Cassação da concessão - Contra a União, pede-se o monitoramento dos
programas transmitidos pela TV Correio, a suspensão - por 15 quinze
dias - do programa Correio Verdade e a cassação da concessão. A União,
como titular da concessão de radiodifusão, ainda responderá
subsidiariamente pelas indenizações, no caso de falência ou
desaparecimento dos réus.

Outras providências - O procurador também anunciou que outras
providências serão tomadas com relação ao programa Correio Verdade,
como recomendações aos patrocinadores para que suspendam a publicidade
no programa e à própria TV Record, para que impeça a retransmissão de
sua programação pela afiliada TV Correio.

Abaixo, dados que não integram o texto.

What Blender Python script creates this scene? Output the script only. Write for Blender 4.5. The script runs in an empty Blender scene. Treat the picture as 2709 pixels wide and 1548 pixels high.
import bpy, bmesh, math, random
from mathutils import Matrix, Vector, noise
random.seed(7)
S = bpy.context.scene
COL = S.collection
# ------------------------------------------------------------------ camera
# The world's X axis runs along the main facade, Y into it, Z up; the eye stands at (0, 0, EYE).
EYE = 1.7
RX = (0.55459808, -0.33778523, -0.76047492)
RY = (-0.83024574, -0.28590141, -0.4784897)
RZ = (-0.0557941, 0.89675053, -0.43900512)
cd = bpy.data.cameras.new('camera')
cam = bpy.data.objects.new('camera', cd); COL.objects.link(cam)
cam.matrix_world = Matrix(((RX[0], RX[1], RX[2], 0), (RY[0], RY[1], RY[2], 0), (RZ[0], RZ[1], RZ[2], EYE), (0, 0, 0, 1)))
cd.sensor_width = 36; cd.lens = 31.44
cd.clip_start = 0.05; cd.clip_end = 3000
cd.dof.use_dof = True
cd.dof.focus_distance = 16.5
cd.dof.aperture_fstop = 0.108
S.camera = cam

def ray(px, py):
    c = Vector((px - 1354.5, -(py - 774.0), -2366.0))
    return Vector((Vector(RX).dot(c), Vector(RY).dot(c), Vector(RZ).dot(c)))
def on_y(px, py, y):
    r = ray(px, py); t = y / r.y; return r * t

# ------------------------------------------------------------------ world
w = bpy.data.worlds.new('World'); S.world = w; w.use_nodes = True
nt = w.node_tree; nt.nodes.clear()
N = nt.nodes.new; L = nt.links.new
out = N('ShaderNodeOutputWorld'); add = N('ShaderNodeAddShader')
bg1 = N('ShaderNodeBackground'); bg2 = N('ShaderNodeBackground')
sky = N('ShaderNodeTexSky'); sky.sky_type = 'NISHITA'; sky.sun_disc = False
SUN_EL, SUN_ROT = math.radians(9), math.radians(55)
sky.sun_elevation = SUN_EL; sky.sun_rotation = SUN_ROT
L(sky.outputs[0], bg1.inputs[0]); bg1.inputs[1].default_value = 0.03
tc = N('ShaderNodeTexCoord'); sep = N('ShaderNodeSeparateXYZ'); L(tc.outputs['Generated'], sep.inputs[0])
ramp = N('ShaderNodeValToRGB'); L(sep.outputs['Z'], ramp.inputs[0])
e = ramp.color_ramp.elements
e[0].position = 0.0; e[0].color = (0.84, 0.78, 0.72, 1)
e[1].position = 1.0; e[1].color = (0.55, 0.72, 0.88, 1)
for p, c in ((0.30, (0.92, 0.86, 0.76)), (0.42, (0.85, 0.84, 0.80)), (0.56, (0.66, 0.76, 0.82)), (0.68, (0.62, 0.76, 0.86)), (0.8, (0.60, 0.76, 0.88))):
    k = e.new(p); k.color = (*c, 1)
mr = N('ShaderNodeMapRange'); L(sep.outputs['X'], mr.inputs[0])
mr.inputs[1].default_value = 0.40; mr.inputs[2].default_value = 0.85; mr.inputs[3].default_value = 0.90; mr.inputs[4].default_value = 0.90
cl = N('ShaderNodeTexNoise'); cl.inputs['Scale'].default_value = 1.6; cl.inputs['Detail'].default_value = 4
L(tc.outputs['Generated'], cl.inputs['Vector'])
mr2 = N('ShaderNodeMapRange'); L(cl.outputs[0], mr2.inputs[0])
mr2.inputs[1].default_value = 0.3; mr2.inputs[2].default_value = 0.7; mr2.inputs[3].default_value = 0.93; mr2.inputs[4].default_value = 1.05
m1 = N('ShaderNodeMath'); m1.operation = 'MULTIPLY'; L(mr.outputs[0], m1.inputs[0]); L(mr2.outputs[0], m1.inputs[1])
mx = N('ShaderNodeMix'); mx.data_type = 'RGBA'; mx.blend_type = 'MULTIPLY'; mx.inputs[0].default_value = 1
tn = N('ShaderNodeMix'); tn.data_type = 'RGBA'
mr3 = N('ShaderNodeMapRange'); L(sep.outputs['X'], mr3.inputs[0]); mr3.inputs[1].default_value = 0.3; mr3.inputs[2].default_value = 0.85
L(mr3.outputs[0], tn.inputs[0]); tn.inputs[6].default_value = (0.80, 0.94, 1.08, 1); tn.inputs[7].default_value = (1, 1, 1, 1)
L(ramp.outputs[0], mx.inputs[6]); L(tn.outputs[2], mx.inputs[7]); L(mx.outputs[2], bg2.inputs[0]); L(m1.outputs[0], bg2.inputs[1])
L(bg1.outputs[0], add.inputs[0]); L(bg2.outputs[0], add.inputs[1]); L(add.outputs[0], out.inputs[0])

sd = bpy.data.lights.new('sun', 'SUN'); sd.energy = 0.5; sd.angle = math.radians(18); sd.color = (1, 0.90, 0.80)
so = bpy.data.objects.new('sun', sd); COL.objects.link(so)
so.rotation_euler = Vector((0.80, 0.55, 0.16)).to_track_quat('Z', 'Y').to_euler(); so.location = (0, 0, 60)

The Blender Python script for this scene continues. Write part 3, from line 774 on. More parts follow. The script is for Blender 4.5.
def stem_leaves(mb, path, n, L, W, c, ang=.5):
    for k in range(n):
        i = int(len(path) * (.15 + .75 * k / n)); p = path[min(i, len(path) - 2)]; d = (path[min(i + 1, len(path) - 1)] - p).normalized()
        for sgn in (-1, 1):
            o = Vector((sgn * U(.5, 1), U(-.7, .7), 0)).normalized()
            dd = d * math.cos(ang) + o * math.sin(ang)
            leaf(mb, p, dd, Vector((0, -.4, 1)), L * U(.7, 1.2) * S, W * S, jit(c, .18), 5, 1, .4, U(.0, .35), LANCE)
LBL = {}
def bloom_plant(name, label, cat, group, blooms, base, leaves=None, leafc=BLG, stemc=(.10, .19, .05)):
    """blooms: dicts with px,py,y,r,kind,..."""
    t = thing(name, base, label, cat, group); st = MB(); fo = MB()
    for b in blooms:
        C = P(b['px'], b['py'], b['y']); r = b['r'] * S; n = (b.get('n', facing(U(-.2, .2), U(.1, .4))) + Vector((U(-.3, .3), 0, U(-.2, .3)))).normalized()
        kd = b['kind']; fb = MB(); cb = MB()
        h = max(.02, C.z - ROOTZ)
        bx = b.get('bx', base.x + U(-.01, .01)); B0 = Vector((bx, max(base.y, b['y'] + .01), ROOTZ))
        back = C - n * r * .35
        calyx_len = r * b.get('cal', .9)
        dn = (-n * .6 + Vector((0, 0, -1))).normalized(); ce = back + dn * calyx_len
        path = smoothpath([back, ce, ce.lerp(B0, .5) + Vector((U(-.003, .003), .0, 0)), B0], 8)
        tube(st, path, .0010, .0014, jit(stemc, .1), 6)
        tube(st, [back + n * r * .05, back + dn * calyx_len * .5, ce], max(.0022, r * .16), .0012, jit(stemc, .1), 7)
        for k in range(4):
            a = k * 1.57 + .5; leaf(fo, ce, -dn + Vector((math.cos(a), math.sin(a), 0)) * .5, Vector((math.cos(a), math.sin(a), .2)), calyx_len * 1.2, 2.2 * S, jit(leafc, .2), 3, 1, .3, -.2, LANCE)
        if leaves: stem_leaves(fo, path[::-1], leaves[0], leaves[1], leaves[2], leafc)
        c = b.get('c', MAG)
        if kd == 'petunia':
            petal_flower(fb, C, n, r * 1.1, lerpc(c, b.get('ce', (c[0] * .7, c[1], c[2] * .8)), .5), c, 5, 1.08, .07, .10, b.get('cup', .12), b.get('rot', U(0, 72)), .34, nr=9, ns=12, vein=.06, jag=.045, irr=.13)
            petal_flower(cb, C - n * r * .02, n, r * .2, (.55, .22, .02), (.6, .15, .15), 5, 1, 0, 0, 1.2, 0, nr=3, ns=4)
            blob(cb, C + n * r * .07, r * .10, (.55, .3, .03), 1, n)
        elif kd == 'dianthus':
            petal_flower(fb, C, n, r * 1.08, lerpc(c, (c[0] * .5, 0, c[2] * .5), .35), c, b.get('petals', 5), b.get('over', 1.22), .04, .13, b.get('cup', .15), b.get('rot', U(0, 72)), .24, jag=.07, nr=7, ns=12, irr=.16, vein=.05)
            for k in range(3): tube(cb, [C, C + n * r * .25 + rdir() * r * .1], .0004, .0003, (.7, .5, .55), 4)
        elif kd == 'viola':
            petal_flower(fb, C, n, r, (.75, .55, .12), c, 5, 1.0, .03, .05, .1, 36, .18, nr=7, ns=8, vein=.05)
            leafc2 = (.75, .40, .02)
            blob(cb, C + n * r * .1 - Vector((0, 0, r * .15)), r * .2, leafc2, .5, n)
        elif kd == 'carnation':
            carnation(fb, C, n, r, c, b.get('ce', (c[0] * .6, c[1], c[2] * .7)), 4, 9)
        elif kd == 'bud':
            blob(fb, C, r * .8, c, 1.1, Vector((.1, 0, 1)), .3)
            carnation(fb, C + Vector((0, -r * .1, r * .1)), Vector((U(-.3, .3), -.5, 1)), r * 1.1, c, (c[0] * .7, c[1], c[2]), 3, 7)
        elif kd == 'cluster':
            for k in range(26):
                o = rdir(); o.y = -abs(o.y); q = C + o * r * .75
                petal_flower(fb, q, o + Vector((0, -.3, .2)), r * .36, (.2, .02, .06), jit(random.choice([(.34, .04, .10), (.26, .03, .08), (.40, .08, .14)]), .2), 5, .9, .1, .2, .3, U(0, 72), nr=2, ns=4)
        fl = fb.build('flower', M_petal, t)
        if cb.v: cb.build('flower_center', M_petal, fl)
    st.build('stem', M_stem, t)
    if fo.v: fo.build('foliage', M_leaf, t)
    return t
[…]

Classificação indicativa - O Ministério Público Federal vem
acompanhando o problema da inadequação do conteúdo dos programas
policiais sensacionalistas para o horário em que são exibidos na
Paraíba (entre 12h e 13h), por meio do Inquérito Civil Público nº
1.24.000.00706/2007-69. Em agosto foi solicitado às emissoras,
inclusive à TV Correio, um compromisso de que ajustariam sua
programação à classificação indicativa do Ministério da Justiça
(Portarias MJ nº 1.100/2006 e nº 1.220/2007).

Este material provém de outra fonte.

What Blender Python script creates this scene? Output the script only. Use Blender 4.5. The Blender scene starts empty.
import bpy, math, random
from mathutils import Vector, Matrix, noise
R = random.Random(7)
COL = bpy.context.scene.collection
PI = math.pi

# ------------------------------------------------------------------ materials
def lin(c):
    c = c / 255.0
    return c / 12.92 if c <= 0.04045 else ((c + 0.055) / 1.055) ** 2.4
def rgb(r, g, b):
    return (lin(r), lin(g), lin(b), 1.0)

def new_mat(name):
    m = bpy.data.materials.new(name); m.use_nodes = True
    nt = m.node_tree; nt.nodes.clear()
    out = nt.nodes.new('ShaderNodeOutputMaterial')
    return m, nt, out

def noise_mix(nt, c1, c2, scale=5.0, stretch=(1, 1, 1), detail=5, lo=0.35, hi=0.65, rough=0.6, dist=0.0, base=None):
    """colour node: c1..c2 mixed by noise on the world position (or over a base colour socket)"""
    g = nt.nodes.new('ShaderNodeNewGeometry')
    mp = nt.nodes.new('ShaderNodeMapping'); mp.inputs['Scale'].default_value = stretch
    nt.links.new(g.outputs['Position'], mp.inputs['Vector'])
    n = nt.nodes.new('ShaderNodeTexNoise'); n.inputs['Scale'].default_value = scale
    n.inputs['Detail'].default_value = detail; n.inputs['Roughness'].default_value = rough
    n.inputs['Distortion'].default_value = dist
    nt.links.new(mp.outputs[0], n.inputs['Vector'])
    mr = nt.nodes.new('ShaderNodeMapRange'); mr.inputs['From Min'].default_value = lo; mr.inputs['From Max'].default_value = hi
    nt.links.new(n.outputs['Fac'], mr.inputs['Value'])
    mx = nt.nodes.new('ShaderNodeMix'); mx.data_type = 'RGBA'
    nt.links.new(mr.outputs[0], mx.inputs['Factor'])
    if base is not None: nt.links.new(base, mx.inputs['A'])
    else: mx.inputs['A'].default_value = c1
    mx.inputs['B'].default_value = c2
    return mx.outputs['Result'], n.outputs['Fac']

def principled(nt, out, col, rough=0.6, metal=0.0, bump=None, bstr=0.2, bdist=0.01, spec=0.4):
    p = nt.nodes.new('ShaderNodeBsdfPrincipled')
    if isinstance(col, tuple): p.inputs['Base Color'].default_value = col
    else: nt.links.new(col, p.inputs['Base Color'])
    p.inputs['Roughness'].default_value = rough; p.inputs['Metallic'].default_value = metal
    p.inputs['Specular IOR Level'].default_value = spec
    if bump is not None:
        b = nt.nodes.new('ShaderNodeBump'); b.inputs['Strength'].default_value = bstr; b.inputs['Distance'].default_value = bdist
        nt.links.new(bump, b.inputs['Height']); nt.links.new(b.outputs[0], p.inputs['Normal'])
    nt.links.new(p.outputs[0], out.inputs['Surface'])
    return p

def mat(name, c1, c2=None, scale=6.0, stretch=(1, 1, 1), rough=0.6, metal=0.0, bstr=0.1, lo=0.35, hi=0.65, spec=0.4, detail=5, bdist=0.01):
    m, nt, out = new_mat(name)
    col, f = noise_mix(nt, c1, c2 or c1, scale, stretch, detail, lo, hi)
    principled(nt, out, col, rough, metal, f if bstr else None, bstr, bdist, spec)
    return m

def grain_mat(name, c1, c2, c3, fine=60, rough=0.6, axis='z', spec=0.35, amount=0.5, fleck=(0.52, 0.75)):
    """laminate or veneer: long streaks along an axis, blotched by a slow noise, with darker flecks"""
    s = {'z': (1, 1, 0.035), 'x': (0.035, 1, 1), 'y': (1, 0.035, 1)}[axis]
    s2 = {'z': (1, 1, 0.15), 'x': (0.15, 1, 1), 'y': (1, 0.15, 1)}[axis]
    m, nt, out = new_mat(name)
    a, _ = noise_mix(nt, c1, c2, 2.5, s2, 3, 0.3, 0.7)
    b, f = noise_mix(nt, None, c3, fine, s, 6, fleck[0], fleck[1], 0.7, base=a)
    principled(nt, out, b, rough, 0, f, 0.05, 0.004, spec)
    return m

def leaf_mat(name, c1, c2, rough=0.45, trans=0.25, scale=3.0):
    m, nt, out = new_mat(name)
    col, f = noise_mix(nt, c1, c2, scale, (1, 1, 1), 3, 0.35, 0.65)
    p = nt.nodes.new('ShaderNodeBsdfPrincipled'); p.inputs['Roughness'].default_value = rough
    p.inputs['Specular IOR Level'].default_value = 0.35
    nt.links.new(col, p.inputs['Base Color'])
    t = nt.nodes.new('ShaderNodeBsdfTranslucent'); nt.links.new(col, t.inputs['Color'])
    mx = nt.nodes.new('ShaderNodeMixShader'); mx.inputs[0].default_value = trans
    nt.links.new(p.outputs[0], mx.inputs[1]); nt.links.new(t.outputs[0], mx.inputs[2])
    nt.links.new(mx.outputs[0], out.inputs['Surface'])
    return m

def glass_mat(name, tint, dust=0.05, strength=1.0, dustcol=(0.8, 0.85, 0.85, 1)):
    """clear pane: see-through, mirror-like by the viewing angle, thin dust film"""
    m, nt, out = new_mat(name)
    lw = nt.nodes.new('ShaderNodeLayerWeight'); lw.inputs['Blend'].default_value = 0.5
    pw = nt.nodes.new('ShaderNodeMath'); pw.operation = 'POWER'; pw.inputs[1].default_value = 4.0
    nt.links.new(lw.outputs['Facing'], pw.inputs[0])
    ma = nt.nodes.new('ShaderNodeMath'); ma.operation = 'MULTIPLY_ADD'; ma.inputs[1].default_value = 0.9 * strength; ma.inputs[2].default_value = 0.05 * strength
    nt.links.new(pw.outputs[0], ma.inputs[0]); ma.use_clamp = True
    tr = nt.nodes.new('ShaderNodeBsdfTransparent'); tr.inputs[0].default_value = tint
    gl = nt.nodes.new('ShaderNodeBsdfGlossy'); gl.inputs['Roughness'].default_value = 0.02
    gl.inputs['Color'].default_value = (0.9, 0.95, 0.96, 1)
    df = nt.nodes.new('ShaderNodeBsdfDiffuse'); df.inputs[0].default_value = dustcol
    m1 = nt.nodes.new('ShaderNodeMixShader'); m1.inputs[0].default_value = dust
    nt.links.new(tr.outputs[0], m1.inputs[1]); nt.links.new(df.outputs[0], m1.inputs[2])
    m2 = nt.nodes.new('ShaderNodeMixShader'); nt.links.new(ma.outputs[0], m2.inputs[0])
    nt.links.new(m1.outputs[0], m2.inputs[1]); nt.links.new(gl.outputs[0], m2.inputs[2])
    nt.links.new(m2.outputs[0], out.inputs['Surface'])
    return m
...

A despeito da TV Correio ter subscrito - com as demais emissoras -
documento reafirmando seu respeito às diretrizes delineadas pela
Portaria Ministerial MJ nº 1.220/2007, "o conteúdo do programa Correio
Verdade somente tem piorado, chegando ao cúmulo do intolerável com a
exibição das cenas do estupro", conforme declarou o procurador Duciran
Farena.

O procurador informou que aguarda apenas análise do conteúdo do
programa Correio Verdade, pelo Ministério da Justiça, para ingressar
com nova ação com vistas a responsabilizar a empresa pelo
descumprimento da classificação indicativa.

O valor da causa é de R$ 5.500.000,00.

Ação Civil Pública nº 0007809-20.2011.4.05.8200 ajuizada em 06/10/2011.